Maintain the Posture

Is this the time to make excuses? No, I didn’t think so. Instead of trying to write up a post, I’m going to give you a potpourri of tips and tricks from other, well-known, writers.

At the end, I’ll give mine.

Preparation …

Anton Chekhov – Six Principles of a good story:

  1. Absence of lengthy verbiage of a political-social-economic nature
  2. Total objectivity
  3. Truthful descriptions of persons and objects
  4. Extreme brevity
  5. Audacity and originality: flee the stereotype
  6. Compassion

Annie Proulx – Five rules for writing fiction:

1 Proceed slowly and take care.
2 To ensure that you proceed slowly, write by hand.
3 Write slowly and by hand only about subjects that interest you.
4 Develop craftsmanship through years of wide reading.
5 Rewrite and edit until you achieve the most felicitous phrase/sentence/paragraph/page/story/chapter.

John Steinbeck – 6 Writing Tips

1. Abandon the idea that you are ever going to finish. Lose track of the 400 pages and write just one page for each day, it helps. Then when it gets finished, you are always surprised.
2. Write freely and as rapidly as possible and throw the whole thing on paper. Never correct or rewrite until the whole thing is down. Rewrite in process is usually found to be an excuse for not going on. It also interferes with flow and rhythm which can only come from a kind of unconscious association with the material.
3. Forget your generalised audience. In the first place, the nameless, faceless audience will scare you to death and in the second place, unlike the theatre, it doesn’t exist. In writing, your audience is one single reader. I have found that sometimes it helps to pick out one person – a real person you know, or an imagined person and write to that one.
4. If a scene or section gets the better of you and you still think you want it – bypass it and go on. When you have finished the whole you can come back to it and then you may find that the reason it gave trouble is because it didn’t belong there.
5. Beware of a scene that becomes too dear to you, dearer than the rest. It will usually be found that it is out of drawing.
6. If you are using dialogue – say it aloud as you write it. Only then will it have the sound of speech.

And his disclaimer:
“If there is magic in story writing, and I am convinced there is, no one has ever been able to reduce it to a recipe that can be passed from one person to another. The formula seems to lie solely in the aching urge of the writer to convey something he feels important to the reader. If the writer has that urge, he may sometimes, but by no means always, find the way to do it. You must perceive the excellence that makes a good story good or the errors that makes a bad story. For a bad story is only an ineffective story.”

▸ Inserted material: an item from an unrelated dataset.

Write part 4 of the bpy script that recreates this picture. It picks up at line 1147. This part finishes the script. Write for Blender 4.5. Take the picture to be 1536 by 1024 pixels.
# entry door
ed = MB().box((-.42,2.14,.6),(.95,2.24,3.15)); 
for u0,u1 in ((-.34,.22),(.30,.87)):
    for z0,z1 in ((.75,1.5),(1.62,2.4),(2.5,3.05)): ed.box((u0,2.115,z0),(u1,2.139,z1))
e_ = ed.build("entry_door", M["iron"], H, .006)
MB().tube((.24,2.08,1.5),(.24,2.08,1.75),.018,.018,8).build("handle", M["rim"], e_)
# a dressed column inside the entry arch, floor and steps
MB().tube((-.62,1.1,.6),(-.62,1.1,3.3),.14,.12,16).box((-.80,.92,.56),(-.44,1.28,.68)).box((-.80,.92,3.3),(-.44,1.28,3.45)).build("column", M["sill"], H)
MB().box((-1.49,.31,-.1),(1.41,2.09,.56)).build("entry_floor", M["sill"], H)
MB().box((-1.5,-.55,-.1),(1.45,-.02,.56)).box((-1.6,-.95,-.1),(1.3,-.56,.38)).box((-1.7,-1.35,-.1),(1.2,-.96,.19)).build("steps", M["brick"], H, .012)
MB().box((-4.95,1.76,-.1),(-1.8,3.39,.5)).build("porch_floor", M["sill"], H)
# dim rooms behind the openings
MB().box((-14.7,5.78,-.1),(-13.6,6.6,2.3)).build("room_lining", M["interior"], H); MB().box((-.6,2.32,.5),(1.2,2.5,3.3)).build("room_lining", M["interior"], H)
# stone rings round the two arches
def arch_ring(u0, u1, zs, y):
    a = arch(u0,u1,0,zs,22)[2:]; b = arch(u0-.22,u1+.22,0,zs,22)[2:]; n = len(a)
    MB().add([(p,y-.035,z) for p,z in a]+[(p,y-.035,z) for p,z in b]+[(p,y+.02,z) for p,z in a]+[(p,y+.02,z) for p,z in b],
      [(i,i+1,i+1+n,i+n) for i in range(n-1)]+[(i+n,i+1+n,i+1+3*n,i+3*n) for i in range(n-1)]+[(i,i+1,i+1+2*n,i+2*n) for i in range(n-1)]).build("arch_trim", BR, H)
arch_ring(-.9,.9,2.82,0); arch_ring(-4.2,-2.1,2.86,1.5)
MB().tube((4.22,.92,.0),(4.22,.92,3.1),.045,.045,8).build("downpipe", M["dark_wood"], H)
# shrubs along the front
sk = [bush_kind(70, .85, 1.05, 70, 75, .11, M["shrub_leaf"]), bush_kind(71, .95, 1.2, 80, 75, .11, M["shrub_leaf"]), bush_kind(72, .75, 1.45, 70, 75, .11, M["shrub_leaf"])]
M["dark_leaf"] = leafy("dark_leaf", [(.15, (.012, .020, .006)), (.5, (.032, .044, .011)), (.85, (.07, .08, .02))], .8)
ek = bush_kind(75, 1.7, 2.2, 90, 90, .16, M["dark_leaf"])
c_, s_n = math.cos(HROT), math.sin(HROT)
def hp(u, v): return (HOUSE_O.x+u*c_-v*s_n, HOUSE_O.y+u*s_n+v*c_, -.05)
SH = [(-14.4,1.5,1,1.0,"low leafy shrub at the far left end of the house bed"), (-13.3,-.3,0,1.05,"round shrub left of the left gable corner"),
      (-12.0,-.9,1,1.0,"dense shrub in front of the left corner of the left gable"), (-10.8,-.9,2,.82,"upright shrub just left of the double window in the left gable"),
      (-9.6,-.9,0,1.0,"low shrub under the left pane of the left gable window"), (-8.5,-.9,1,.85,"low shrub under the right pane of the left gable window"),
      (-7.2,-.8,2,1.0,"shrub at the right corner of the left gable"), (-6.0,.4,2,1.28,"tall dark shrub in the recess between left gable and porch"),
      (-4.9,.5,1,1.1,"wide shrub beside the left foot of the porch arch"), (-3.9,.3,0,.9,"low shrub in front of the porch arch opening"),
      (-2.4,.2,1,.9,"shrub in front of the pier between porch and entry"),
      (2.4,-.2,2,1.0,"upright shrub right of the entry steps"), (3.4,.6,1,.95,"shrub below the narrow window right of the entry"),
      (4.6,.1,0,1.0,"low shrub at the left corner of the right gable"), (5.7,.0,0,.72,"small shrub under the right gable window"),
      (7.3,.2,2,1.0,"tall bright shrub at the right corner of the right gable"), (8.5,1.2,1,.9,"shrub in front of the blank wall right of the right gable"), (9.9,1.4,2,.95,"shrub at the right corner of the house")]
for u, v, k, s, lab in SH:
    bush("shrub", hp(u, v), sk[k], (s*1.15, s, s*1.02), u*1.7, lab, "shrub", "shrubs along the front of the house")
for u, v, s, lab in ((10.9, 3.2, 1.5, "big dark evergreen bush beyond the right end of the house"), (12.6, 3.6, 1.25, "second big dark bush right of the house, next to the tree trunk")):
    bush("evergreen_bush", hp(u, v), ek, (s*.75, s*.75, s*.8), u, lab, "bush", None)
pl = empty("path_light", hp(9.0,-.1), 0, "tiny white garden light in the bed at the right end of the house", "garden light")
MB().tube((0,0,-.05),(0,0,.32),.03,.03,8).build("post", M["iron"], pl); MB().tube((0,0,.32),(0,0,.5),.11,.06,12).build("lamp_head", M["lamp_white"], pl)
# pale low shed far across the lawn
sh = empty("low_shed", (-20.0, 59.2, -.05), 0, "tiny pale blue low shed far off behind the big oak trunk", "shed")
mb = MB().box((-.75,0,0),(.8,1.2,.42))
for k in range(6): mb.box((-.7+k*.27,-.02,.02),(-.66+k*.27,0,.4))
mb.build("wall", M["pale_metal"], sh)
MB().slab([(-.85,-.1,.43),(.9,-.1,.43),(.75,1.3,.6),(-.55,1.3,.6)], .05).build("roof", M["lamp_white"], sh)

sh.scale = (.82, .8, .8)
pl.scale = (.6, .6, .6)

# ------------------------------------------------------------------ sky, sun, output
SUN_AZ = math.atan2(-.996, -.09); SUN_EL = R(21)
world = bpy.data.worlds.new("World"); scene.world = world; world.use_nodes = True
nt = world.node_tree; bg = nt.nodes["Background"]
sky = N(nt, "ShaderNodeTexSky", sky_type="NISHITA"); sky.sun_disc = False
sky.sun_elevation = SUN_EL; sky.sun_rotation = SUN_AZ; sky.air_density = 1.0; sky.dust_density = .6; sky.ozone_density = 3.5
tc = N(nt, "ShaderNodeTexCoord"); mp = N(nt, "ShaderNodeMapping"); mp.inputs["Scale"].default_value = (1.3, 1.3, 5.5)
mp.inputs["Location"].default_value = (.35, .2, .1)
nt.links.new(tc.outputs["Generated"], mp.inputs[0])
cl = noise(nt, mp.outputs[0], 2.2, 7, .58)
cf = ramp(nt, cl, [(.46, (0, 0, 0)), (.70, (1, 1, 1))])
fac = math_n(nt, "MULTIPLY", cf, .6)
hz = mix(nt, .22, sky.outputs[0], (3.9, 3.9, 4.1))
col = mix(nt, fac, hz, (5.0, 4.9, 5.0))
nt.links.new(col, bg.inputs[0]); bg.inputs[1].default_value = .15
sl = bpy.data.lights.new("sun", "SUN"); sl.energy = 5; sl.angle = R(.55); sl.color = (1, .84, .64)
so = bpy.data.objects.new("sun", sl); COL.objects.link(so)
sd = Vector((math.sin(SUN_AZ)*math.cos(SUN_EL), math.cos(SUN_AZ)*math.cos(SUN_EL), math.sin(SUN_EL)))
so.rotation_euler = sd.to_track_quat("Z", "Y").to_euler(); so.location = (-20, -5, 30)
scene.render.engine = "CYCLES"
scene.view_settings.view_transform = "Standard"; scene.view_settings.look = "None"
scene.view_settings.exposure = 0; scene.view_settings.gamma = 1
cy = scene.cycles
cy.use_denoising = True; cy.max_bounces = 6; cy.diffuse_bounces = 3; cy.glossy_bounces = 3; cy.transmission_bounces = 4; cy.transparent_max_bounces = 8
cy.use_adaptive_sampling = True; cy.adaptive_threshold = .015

Jonathan Franzen – Ten Rules for Writing Fiction

  1. The reader is a friend, not an adversary, not a spectator.
  2. Fiction that isn’t an author’s personal adventure into the frightening or the unknown isn’t worth writing for anything but money.
  3. Never use the word “then” as a ­conjunction – we have “and” for this purpose. Substituting “then” is the lazy or tone-deaf writer’s non-solution to the problem of too many “ands” on the page.
  4. Write in the third person unless a ­really distinctive first-person voice ­offers itself irresistibly.
  5. When information becomes free and universally accessible, voluminous research for a novel is devalued along with it.
  6. The most purely autobiographical ­fiction requires pure invention. Nobody ever wrote a more auto­biographical story than “The Meta­morphosis”.
  7. You see more sitting still than chasing after.
  8. It’s doubtful that anyone with an internet connection at his workplace is writing good fiction.
  9. Interesting verbs are seldom very interesting.
  10. You have to love before you can be relentless.

And now for mine:

1. All I/you have to do it finish it.

It’s written on sticky notes, on the whiteboard, on the kitchen message board, on the back door, on the back of the toilet door (no wonder I don’t like to close the door!), on the doover that protects cards in wallets … everywhere.

Digging for Treasure

All I have to do is finish it. And here I am, in the middle of a rewrite (about number four or five, I think) of a novella that has the input from a persnickety (and now retired) editor – and it almost sings! However, it is the half-way mark, and despite my best intentions, my need to hurry up to get to the next Wee in Pee, I’m going to enjoy the ride. It will be done when it is done to the satisfaction of Madam Persnickety (or I die, one or the other).

And I’ll talk to the cover creator today!